What can you see to prove the claims being made? Is there something to back them up, or are you being asked to blindly accept what’s in front of you? Is the evidence strong enough to convince you, or is it a fallacy?
Learn about fallacies on Wikipedia
Did the sources provided justify the main conclusion of the story? Does it actually speak to the point?
Does the piece give you the whole story? Is everything explained clearly, or are some things still a little murky? Does the piece quickly pass over something that could be important in favour of other things that are less so?
Unfortunately, you can’t avoid it all together. But you can reduce the effect of your bias on your reader by avoiding the historical biases that exist in our written and visual language, and by noticing and addressing your own biases about your readers.
Historically, writing in English has been written by and for well-educated white men with English as their first language. This bias shows in occupational words like ‘policeman’ and ‘postman’ — or even using ‘mankind’ as a collective noun when discussing humans. Image stock footage was originally based on white men in offices, women with children, and people of other ethnicities doing manual labour.
It’s important that we think critically about our writing and the images we use to make sure they accurately represent the people we want to reach. After all, who wants to read something written by someone who doesn’t understand what’s important to them?
One way to reach your readers is to imagine the person that you’re writing it for. What do they look like? How old are they? Are they male, female, or nonbinary? Is English their first language or their fifth? Do they have a learning disability or something that affects the way they absorb information? Where are they on the socioeconomic scale?
And, perhaps more importantly, how much of what you feel about this imaginary person is coming through in your writing?

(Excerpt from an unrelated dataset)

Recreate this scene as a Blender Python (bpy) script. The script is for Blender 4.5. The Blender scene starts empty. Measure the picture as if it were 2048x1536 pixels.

Our biases are expressed in the snap judgements we make about a person or a situation. They’re part of the evolutionary hardwiring we developed to judge whether or not a situation or thing is dangerous. Over thousands of years our biases have become more complex than Sabretooth Tiger = Yikes not Awww. The quickfire instinct of danger/safe is still there, but we now apply it to people, social situations, and even places.
You can tell your biases by exploring how you feel about a person or situation. For example, if you consider yourself a dyed-in-the-wool cat person, why do you feel that they’re superior to every other animal? If it’s their fluffiness, what makes their fluffiness better than the fluffiness of a dog or a rabbit? If it’s their purring, why is their purring more appealing to you than a woof or a squeak or a chirp?
Really thinking about how and why you feel either positively or negatively about a person or situation will help you to identify where your biases lie. Once you know where they are, you can work on reducing the impact they have on your life.